About hybrid cars generating energy from their wheels:

Yes, they generate energy, but not much. Which is a recurring theme in all alternative energy sources. We can produce the energy, but storage and collection ruins any advantage and usually makes it more expensive in totally different ways than oil.

The better options currently available are solar (when installed on individual houses) and, shockingly, nuclear power. We're all waiting for nuclear fusion, though.
posted by capt.crackpipe at 4:41 PM on September 30, 2000


Discussion about ANWR with anyone not from Alaska is pointless.
posted by Brilliantcrank at 4:51 PM on September 30, 2000


I agree, gsxl. You need an Alaskan perspective to really get how it's going to affect Alaskans...
posted by premiumpolar at 5:24 PM on September 30, 2000


It's a fact of life that the areas which produce oil are often those at a physical and figurative distance from the centres of power: the oil reserves in the UK, for instance, are as close to Norway as they are to London. Which means the debate over oil revenues -- and basically, the sale of all our interests to corporations during the 80s -- was for a long time conducted by a ruling party with no support in the relevant areas.

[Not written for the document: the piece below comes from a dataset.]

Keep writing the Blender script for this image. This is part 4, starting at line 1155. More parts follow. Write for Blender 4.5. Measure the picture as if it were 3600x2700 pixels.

The price of fuel in Europe encourages cars which, though still petrol-driven, tend to run at over 30 miles per gallon. Which reflects both the value of the substance and the cost to the environment of its extraction. Rather than exploiting Alaska to cheapen petrol, shouldn't the cost to the environment be factored into the bill?
posted by holgate at 6:45 PM on September 30, 2000


shouldn't the cost to the environment be factored into the bill?

definitely, holgate - I think the entire cost of the Gulf War should have been financed by gasoline taxes, incidentally.

Profligate, environmentally destructive living (sprawl, single-occupancy commutes, water waste, agricultural irrigation, the list goes on) is subsidized in so many ways it's really shocking.

-Mars
posted by Mars Saxman at 7:10 PM on September 30, 2000


Alternative Fuels Data Center (http://www.afdc.nrel.gov/) has some information on non-petroleum fuel sources. I used to know of a good site about corn and rice plastic but I lost it. I think that most things petroleum is currently used for could be made from agricultural waste products, about 80% of Brazil's cars run at least partially on alcohol.
posted by kidsplateusa at 8:01 PM on September 30, 2000


I don't understand why we haven't been hearing more about flexible fuel vehicles. They'll run on an ethanol/gasoline mixture of anywhere between 0% ethanol (100% gasoline) and 85% ethanol. This is a technology that already exists, and seems to work pretty well.

Any guesses?
posted by Aaaugh! at 11:23 PM on September 30, 2000


But what about Cold Fusion? (I had a better link on "how it works" but I can't find it. Oh well. The Wired one gets pretty good after a few pages.)